Crighton’s debut was steeped in alt-country and dark folk music and there are still strong strains of those styles at the core of Empire but now the colours are wilder and dynamics more exploratory. “It’s been three or four years since I recorded the first one. My observations have changed and I’ve learnt new things and that’s the same for my music too,” he says, before revealing some of the music he’s been listening to in the lead up to recording Empire. “Astral Weeks was a big one, I’ve been listening to that a lot over the last few years. Tinariwen is another band I’ve been listening to. There’s so much music out there to discover and I wear my influences on my sleeve so I’m always trying to listen to inspiring stuff.”
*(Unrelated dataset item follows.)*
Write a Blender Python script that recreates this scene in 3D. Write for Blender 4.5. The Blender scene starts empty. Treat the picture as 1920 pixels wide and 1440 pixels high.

From fervent, wild-eyed rock tinged with post-punk rhythms to heartfelt paeans to his wife, Crighton covers plenty of musical bases on Empire but one song at the end of the record ties together its themes of the personal and the universal and specifically the futility of war and its toll on the human body and spirit – Eric Bogle’s And The Band Played Waltzing Matilda. “ I first heard that song in primary school. We had to learn the words and our teacher used to say that the ANZAC day memorial was becoming too nationalistic and it felt really truthful. It’s anti-war and there’s no nationalism in it. It talks about how nothing good comes from war. People say that friendships come from war but those friendships come with attrition too. It’s not a preachy song, it’s just telling a really horrific story which is the power of that song.